The static pop track “Libre,” lyrical lasher “No More War,” “Quiero Darte la Mano,” and the exceptionally elegant remix of “Backstabbers” feel like some of the more particularly daring songs in W.T.F.!, but I wouldn’t say they encompass the complete scope of talent in play here. “What Do You Want from Me” is as surreal as “Adios Mi Amor” is cutting yet vaporish, and no matter what the tempo happens to be, Monsieur Job always feels like a collective project as opposed to a solo vehicle for Holguin exclusively. There’s a lot of history with regards to the act in this LP, and it’s easy to unearth from one track to the next.

Collaborative pieces tend to sound as bold as the straight Monsieur Job stuff in W.T.F.! does, but I will say that the Jah Bloodz-featured “No Pain” remix and Jhomba’s part on “S.O.S. Siloe” are two tracks that make acquiring this LP mandatory all on their own. When it comes to flexible chemistry, I don’t think another project comes as close to Monsieur Job in terms of consistency, other than Josh Homme’s Desert Sessions. This is a cerebral juggernaut, and at 120 songs and seven-and-a-half hours in length, there’s no shortage of excitement to be found.

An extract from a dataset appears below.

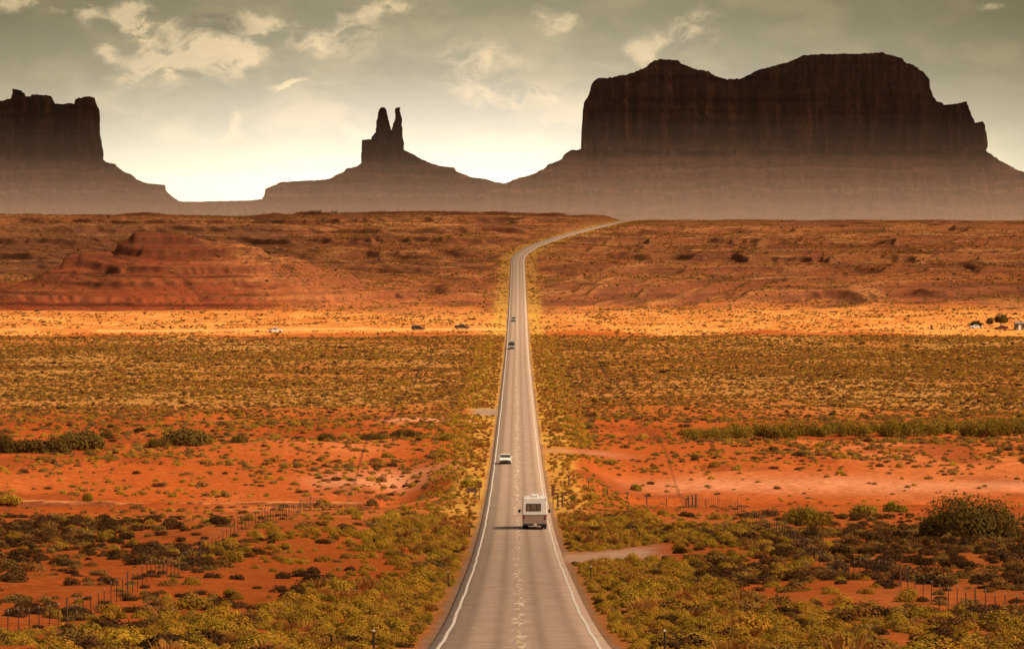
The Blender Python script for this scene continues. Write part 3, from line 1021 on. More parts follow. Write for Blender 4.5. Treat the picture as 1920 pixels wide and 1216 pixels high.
def leaf_cloud(nleaf, rx, ry, rz, leaf, seed, lumps=7, up=0.25, shell=0.75, spiky=0.0, zmin=0.0):
    """many small leaf clumps filling an uneven half dome of lobes"""
    r = np.random.default_rng(seed)
    lob = []
    for i in range(lumps):
        a = r.uniform(0, 2 * math.pi)
        q = math.sqrt(r.uniform(0, 1)) * 0.62
        lob.append((math.cos(a) * q, math.sin(a) * q, r.uniform(0.0, 0.45) * (1 - q * 0.5), r.uniform(0.32, 0.52)))
    lob.append((0, 0, 0.25, 0.62))
    lob = np.array(lob)
    k = r.integers(0, len(lob), nleaf)
    v = r.normal(size=(nleaf, 3))
    v /= np.linalg.norm(v, axis=1)[:, None]
    rad = lob[k, 3] * (shell + (1 - shell) * r.uniform(0, 1, nleaf)) * (1 + spiky * r.normal(size=nleaf) * 0.5)
    c = lob[k, :3] + v * rad[:, None]
    c[:, 2] = np.abs(c[:, 2]) + zmin
    c = c * np.array([rx, ry, rz])
    nrm = v + r.normal(size=(nleaf, 3)) * 0.42 + np.array([0, 0, up])
    nrm /= np.linalg.norm(nrm, axis=1)[:, None]
    a = np.cross(nrm, r.normal(size=(nleaf, 3)))
    a /= np.linalg.norm(a, axis=1)[:, None]
    b = np.cross(nrm, a)
    s = leaf * r.uniform(0.55, 1.4, nleaf)[:, None]
    el = 1.0 + spiky * 2
    V = np.stack([c - a * s - b * s * 0.5, c + a * s - b * s * 0.4, c + a * s * 0.3 + b * s * el, c - a * s * 0.6 + b * s * el * 0.7], 1).reshape(-1, 3)
    Fc = np.arange(nleaf * 4).reshape(-1, 4)
    return V, Fc


def grass_tuft(nb, rad, h, seed):
    r = np.random.default_rng(seed)
    V = []
    for i in range(nb):
        a = r.uniform(0, 2 * math.pi)
        q = r.uniform(0, rad * 0.6)
        p = np.array([math.cos(a) * q, math.sin(a) * q, -0.03])
        lean = r.uniform(0.1, 0.8) * rad
        t = p + np.array([math.cos(a) * lean, math.sin(a) * lean, h * r.uniform(0.5, 1.0)])
        w = np.array([-math.sin(a), math.cos(a), 0]) * r.uniform(0.02, 0.05)
        V += [p - w, p + w, t + w * 0.6, t - w * 0.6]
    V = np.array(V)
    return V, np.arange(len(V)).reshape(-1, 4)


KINDS = {
    # kind: (mesh variants, description, category)
    'rabbitbrush': ([leaf_cloud(1300, 0.52, 0.52, 0.52, 0.030, 1 + i, 7, 0.6, 0.86) for i in range(2)], 'rabbitbrush_leaf', 'yellow-green rabbitbrush mound'),
    'sagebrush': ([leaf_cloud(1100, 0.55, 0.50, 0.44, 0.032, 11 + i, 8, 0.3, 0.8, 0.15) for i in range(2)], 'sage_leaf', 'olive brown sagebrush clump'),
    'blackbrush': ([leaf_cloud(1200, 0.58, 0.52, 0.42, 0.032, 21 + i, 9, 0.2, 0.8, 0.1) for i in range(2)], 'blackbrush_leaf', 'dark brown blackbrush clump'),
    'grass_tuft': ([grass_tuft(90, 0.45, 0.55, 31 + i) for i in range(2)], 'drygrass_leaf', 'straw coloured tuft of dry grass'),
}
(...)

It doesn’t get much more definitive for Monsieur Job than W.T.F.!, and if you’re looking for a complete, rhythmic autumn soundtrack as eclectic as it is eccentric, you need to consider this album a must-listen. Toby Holguin has come a long way with this collective through the years, and at this moment, it’s hard to rank another act in or outside of their scene making the kind of cultural impact on alternative music they are. It’s a unique story, and something that makes Monsieur Job one of my favorite intellectual pop projects to follow.